Indeed, the industry is frustrated prices aren’t even higher. Just as it had succeeded in linking the Australian gas market to the world, global gas prices fell.
“The plan was always for manufacturers to pay even higher prices,” said Denniss. “Bizarrely, the unpopular high prices of gas is being used as an excuse to do more unpopular fracking even though the latter will do nothing to fix the former.”
The only way to reduce prices is to limit the amount of gas that can be exported, Denniss says, but that would impact the industry’s ability to recover the $60 billion they spent on export infrastructure.
“The low world gas price means they need their export plants working at full capacity year round to have any hope of recovering their investment,” he said.
“There is no case to build new gas-fired power stations now renewables and storage are so cheap. But if we used the gas plants we already have, electricity prices would be lower.”
Wagner told Crikey there is a potential crisis in the making — but not one of supply, rather the “potential withdrawal of capacity”.
“The whole incentive and market structure for the electricity market, at both wholesale and retail generation levels needs to be reassessed,” he said.

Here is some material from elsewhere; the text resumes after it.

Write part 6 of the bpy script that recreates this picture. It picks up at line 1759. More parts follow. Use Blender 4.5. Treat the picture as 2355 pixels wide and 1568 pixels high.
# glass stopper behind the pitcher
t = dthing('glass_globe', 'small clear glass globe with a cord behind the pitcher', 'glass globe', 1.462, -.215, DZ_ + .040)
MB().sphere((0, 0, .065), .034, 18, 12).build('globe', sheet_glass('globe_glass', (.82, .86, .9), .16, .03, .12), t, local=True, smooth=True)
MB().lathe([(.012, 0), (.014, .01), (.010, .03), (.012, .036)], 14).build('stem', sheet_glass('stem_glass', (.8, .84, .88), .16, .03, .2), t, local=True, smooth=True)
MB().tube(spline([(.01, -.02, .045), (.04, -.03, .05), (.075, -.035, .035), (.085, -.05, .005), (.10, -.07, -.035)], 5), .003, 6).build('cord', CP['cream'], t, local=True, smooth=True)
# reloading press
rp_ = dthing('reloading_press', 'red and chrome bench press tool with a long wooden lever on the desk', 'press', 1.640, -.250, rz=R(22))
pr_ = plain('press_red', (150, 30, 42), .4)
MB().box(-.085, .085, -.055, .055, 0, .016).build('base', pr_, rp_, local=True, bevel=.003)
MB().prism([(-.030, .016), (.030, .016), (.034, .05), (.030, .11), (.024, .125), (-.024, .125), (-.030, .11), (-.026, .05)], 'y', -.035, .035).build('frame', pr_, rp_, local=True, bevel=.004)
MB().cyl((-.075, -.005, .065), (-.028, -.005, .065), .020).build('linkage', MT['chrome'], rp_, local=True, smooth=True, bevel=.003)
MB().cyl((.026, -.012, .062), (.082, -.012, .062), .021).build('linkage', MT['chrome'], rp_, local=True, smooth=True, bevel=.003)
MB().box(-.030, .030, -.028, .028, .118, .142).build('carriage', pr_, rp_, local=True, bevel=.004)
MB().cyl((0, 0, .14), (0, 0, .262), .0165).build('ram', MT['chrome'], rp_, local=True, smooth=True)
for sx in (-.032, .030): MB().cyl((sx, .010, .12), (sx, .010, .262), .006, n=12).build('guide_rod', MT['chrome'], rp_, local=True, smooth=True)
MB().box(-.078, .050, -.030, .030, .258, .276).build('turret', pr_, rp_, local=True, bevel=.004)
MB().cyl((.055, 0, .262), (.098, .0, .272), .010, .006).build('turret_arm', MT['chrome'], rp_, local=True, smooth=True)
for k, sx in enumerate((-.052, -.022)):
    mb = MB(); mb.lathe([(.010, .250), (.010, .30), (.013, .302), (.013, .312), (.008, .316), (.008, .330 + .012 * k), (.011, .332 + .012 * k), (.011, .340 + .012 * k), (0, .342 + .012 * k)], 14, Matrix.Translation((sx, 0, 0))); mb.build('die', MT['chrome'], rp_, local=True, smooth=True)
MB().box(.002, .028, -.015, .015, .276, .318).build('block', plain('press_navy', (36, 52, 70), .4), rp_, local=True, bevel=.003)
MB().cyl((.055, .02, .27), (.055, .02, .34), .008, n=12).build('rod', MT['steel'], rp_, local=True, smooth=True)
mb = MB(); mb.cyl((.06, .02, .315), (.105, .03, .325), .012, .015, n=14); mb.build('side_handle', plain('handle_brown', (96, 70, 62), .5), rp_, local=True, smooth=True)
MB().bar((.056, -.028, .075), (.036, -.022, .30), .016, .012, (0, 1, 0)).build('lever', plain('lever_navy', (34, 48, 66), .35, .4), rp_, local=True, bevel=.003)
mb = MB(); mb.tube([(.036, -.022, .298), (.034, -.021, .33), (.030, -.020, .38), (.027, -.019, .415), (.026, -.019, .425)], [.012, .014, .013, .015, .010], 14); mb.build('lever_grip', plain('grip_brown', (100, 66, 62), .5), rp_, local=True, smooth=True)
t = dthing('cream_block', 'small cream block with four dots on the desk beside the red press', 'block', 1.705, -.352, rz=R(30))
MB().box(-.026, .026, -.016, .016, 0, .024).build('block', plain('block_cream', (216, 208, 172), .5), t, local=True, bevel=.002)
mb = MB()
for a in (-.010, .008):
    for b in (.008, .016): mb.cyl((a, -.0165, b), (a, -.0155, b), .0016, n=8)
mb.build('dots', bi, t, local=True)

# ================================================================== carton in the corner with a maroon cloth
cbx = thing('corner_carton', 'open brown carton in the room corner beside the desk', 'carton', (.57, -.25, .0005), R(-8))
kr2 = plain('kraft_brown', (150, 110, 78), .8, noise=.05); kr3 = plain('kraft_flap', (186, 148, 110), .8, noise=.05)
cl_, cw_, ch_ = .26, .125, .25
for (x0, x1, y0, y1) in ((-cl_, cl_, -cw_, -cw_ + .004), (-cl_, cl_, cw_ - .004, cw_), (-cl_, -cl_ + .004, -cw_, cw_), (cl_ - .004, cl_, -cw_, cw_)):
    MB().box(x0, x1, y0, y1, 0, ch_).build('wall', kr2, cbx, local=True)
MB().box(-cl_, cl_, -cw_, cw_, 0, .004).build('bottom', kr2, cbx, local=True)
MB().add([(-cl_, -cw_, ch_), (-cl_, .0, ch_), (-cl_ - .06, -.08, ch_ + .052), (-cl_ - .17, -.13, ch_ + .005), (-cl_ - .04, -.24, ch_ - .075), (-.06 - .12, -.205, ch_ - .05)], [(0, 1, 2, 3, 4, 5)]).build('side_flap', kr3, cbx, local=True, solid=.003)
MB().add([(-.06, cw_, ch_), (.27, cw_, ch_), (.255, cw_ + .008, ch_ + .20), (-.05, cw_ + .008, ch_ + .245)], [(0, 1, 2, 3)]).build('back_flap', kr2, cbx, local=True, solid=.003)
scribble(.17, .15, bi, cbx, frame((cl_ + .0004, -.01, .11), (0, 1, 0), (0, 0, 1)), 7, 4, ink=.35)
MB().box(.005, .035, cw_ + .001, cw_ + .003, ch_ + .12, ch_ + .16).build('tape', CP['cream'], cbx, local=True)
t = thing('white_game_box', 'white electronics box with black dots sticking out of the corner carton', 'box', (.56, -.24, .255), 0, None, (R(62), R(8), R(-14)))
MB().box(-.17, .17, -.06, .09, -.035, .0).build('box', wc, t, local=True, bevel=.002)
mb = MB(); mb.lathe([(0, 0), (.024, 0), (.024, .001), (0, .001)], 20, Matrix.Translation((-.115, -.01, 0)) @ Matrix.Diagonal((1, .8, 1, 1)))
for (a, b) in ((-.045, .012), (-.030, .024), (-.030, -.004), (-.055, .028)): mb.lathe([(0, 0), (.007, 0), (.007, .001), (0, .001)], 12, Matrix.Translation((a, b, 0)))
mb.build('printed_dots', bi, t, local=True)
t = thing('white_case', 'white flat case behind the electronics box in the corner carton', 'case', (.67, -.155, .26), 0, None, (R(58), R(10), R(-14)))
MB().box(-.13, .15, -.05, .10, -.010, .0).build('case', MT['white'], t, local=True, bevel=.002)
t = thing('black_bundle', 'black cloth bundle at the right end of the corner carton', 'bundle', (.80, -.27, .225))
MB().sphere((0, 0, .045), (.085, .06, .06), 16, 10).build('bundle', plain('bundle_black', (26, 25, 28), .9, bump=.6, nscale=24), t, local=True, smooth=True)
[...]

“Gas may be cleaner than coal, but remember there are all these other emissions created to get it to the power stations in the first place.”
“Additional ‘fugitive’ emissions from methane leakage in gas fields and transport aren’t understood well. The emission of methane (coal seam gas and natural gas) has a far greater effect on the environment than CO2 does — around 20 times more, in fact.”
Then there is the enormous environmental cost of drilling. “It is like figuratively fracking an Aero Bar where each bubble is filled with methane. I don’t think we understand the science well enough,” Wagner said.
The industrial process of turning gas into a power source is incredibly expensive.
“The cost of input to factors of production are double — if not triple — what gas and electricity used to be for energy,” Wagner said.
He says it is essential for Australians to understand the social benefits of the grid and advocates against privatisation. If anything he believes the government should “re-nationalise” the power grid.
“The grid has an enormous social benefit,” Wagner said. “As more people go ‘off-grid’ the price of energy increases significantly for renters, public housing residents and particularly those in lower socio-economic areas because they would be amongst the few still having to buy off the grid.”
Australians pay for the grid by the volume of energy pushed down power lines. Energy companies would have the same capital costs with fewer people using the grid, driving up prices, costing more for people who can afford it the least.
“It’s a Catch-22. Yes, we should all have solar panels, yes, we should have storage in the network, but it should all be connected so that panels and batteries can provide support for local communities.”
Wagner also says demand-side energy management is being stifled.
“Access to transmission rights are being constrained nationally,” he said.
The economist said providers should be able to hook their extension cable from wind or solar farms into the grid, but this is not currently occurring. “Australia has the highest solar irradiance in the world and we have less solar panels than Germany, it’s an absolute joke,” he said.
As for the challenge thrown down by Elon Musk over the weekend that he could supply all of South Australia with Tesla Powerwall generated batteries, Wagner say it would be a “massive win for the company and proof of concept”.
Pity we have to import a solution, given we’ve already developed — and exported — one of our own. CSIRO pioneered technology is keeping the lights on in the PJM (Pennsylvania New Jersey & Maryland market) in the north-east United States through a spinoff company called Ecoult.
“They’ve deployed boatloads of the stuff,” said Wagner. “It’s being bolted onto wind farms to smooth out power transmission and provides a form of spinning reserve.”
It is sad that renewable energy technology born in Australia is good enough for the American market, but not our own.